### [What you will do]
In your copy, leave out the pictures; write out all the data exactly.

### [Recorded data]
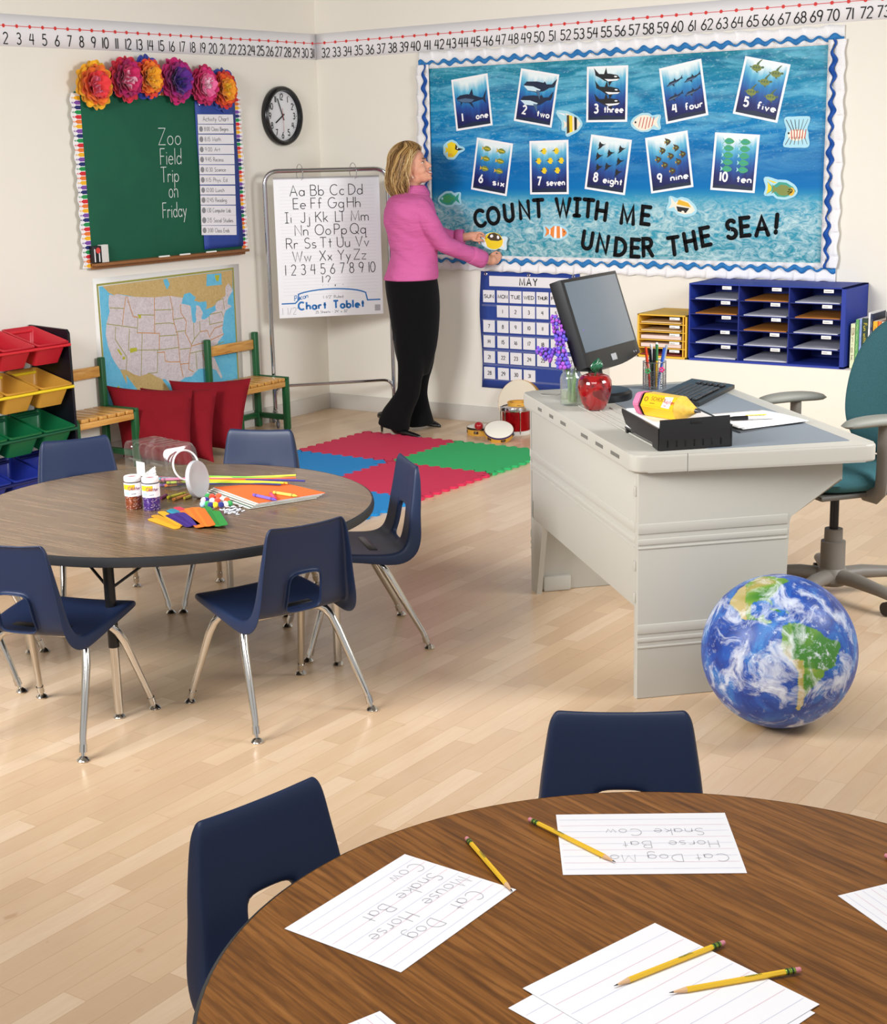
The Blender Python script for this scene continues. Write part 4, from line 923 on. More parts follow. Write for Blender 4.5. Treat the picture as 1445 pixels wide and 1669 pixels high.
chairs = [((3.343, -4.46), (-.944, .33), 'navy school chair with its back to the camera in front of the craft table'),
          ((3.135, -3.807), (-.645, -.764), 'navy school chair seen in profile at the right of the craft table by the mats'),
          ((2.895, -4.93), (-.283, .96), 'navy school chair at the lower left cut by the picture edge'),
          ((2.264, -4.76), (.78, .62), 'navy school chair at the far left with only its front legs in the picture'),
          ((2.50, -3.63), (.40, -.916), 'navy school chair behind the craft table in front of the red cushions'),
          ((2.09, -4.01), (.889, -.457), 'navy school chair behind the craft table beside the toy bins'),
          ((5.114, -5.568), (.514, -.857), 'navy school chair behind the foreground table near the globe ball'),
          ((4.888, -6.085), (.983, -.183), 'navy school chair at the left edge of the foreground table')]
c0 = make_chair()
for k, ((x, y), fw, lab) in enumerate(chairs):
    c = c0 if k == 0 else copy_tree(c0)
    c.location = (x, y, 0); c.rotation_euler = (0, 0, math.atan2(fw[1], fw[0]) - pi / 2)
    c['label'] = lab; c['group'] = 'chairs at the craft table' if k < 6 else 'chairs at the foreground table'
# ---------------------------------------------------------------- puzzle mats
def jig(s, n=9, amp=.013):
    """interlocking edge: returns offset at parameter 0..1"""
    k = (s * n) % 1.0
    return amp * max(-1, min(1, 2.4 * sin(2 * pi * k)))
MR, MG, MB_ = mat('foam_red', 'CE2A50', .85, bump=.15, bscale=300), mat('foam_green', '2DAE64', .85, bump=.15, bscale=300), mat('foam_blue', '1583C6', .85, bump=.15, bscale=300)
gx = [.79, 1.45, 2.11]; gy = [-.645, -1.305, -1.965, -2.625]
def mat_tile(ix, iy, m, label):
    x0, x1 = gx[ix], gx[ix + 1]; y1, y0 = gy[iy], gy[iy + 1]; N = 120; P = []
    for k in range(N): s = k / N; P.append((x0 + (x1 - x0) * s, y0 + jig(s)))
    for k in range(N): s = k / N; P.append((x1 + jig(s), y0 + (y1 - y0) * s))
    for k in range(N): s = 1 - k / N; P.append((x0 + (x1 - x0) * s, y1 + jig(s)))
    for k in range(N): s = 1 - k / N; P.append((x0 + jig(s), y0 + (y1 - y0) * s))
    cx_, cy_ = (x0 + x1) / 2, (y0 + y1) / 2
    bm = BM(); n_ = len(P); ins = .03
    rp = []
    for k in range(n_):
        e_, q_ = divmod(k, N); s_ = q_ / N
        rp.append([(x0 + ins + (x1 - x0 - 2 * ins) * s_, y0 + ins), (x1 - ins, y0 + ins + (y1 - y0 - 2 * ins) * s_), (x1 - ins - (x1 - x0 - 2 * ins) * s_, y1 - ins), (x0 + ins, y1 - ins - (y1 - y0 - 2 * ins) * s_)][e_])
    A_ = [bm.verts.new((a - cx_, b - cy_, .0005)) for a, b in P]; B_ = [bm.verts.new((a - cx_, b - cy_, .013)) for a, b in P]; C_ = [bm.verts.new((a - cx_, b - cy_, .013)) for a, b in rp]
    for k in range(n_):
        k2 = (k + 1) % n_; bm.faces.new((A_[k], A_[k2], B_[k2], B_[k])); bm.faces.new((B_[k], B_[k2], C_[k2], C_[k]))
    bm.faces.new(C_)
    o = obj('puzzle_mat', bm, m, angle=30, loc=(cx_, cy_, 0)); tag(o, label, 'floor mat', 'interlocking foam floor mats')
mat_tile(0, 0, MR, 'red foam puzzle mat under the heel of the teacher'); mat_tile(1, 0, MG, 'green foam puzzle mat next to the white desk')
mat_tile(0, 1, MB_, 'blue foam puzzle mat behind the craft table'); mat_tile(1, 1, MR, 'red foam puzzle mat in front of the green mat'); mat_tile(1, 2, MB_, 'blue foam puzzle mat nearest the camera half hidden by a chair')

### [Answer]
The Blender Python script for this scene continues. Write part 4, from line 923 on. More parts follow. Write for Blender 4.5. Treat the picture as 1445 pixels wide and 1669 pixels high.
chairs = [((3.343, -4.46), (-.944, .33), 'navy school chair with its back to the camera in front of the craft table'),
          ((3.135, -3.807), (-.645, -.764), 'navy school chair seen in profile at the right of the craft table by the mats'),
          ((2.895, -4.93), (-.283, .96), 'navy school chair at the lower left cut by the picture edge'),
          ((2.264, -4.76), (.78, .62), 'navy school chair at the far left with only its front legs in the picture'),
          ((2.50, -3.63), (.40, -.916), 'navy school chair behind the craft table in front of the red cushions'),
          ((2.09, -4.01), (.889, -.457), 'navy school chair behind the craft table beside the toy bins'),
          ((5.114, -5.568), (.514, -.857), 'navy school chair behind the foreground table near the globe ball'),
          ((4.888, -6.085), (.983, -.183), 'navy school chair at the left edge of the foreground table')]
c0 = make_chair()
for k, ((x, y), fw, lab) in enumerate(chairs):
    c = c0 if k == 0 else copy_tree(c0)
    c.location = (x, y, 0); c.rotation_euler = (0, 0, math.atan2(fw[1], fw[0]) - pi / 2)
    c['label'] = lab; c['group'] = 'chairs at the craft table' if k < 6 else 'chairs at the foreground table'
# ---------------------------------------------------------------- puzzle mats
def jig(s, n=9, amp=.013):
    """interlocking edge: returns offset at parameter 0..1"""
    k = (s * n) % 1.0
    return amp * max(-1, min(1, 2.4 * sin(2 * pi * k)))
MR, MG, MB_ = mat('foam_red', 'CE2A50', .85, bump=.15, bscale=300), mat('foam_green', '2DAE64', .85, bump=.15, bscale=300), mat('foam_blue', '1583C6', .85, bump=.15, bscale=300)
gx = [.79, 1.45, 2.11]; gy = [-.645, -1.305, -1.965, -2.625]
def mat_tile(ix, iy, m, label):
    x0, x1 = gx[ix], gx[ix + 1]; y1, y0 = gy[iy], gy[iy + 1]; N = 120; P = []
    for k in range(N): s = k / N; P.append((x0 + (x1 - x0) * s, y0 + jig(s)))
    for k in range(N): s = k / N; P.append((x1 + jig(s), y0 + (y1 - y0) * s))
    for k in range(N): s = 1 - k / N; P.append((x0 + (x1 - x0) * s, y1 + jig(s)))
    for k in range(N): s = 1 - k / N; P.append((x0 + jig(s), y0 + (y1 - y0) * s))
    cx_, cy_ = (x0 + x1) / 2, (y0 + y1) / 2
    bm = BM(); n_ = len(P); ins = .03
    rp = []
    for k in range(n_):
        e_, q_ = divmod(k, N); s_ = q_ / N
        rp.append([(x0 + ins + (x1 - x0 - 2 * ins) * s_, y0 + ins), (x1 - ins, y0 + ins + (y1 - y0 - 2 * ins) * s_), (x1 - ins - (x1 - x0 - 2 * ins) * s_, y1 - ins), (x0 + ins, y1 - ins - (y1 - y0 - 2 * ins) * s_)][e_])
    A_ = [bm.verts.new((a - cx_, b - cy_, .0005)) for a, b in P]; B_ = [bm.verts.new((a - cx_, b - cy_, .013)) for a, b in P]; C_ = [bm.verts.new((a - cx_, b - cy_, .013)) for a, b in rp]
    for k in range(n_):
        k2 = (k + 1) % n_; bm.faces.new((A_[k], A_[k2], B_[k2], B_[k])); bm.faces.new((B_[k], B_[k2], C_[k2], C_[k]))
    bm.faces.new(C_)
    o = obj('puzzle_mat', bm, m, angle=30, loc=(cx_, cy_, 0)); tag(o, label, 'floor mat', 'interlocking foam floor mats')
mat_tile(0, 0, MR, 'red foam puzzle mat under the heel of the teacher'); mat_tile(1, 0, MG, 'green foam puzzle mat next to the white desk')
mat_tile(0, 1, MB_, 'blue foam puzzle mat behind the craft table'); mat_tile(1, 1, MR, 'red foam puzzle mat in front of the green mat'); mat_tile(1, 2, MB_, 'blue foam puzzle mat nearest the camera half hidden by a chair')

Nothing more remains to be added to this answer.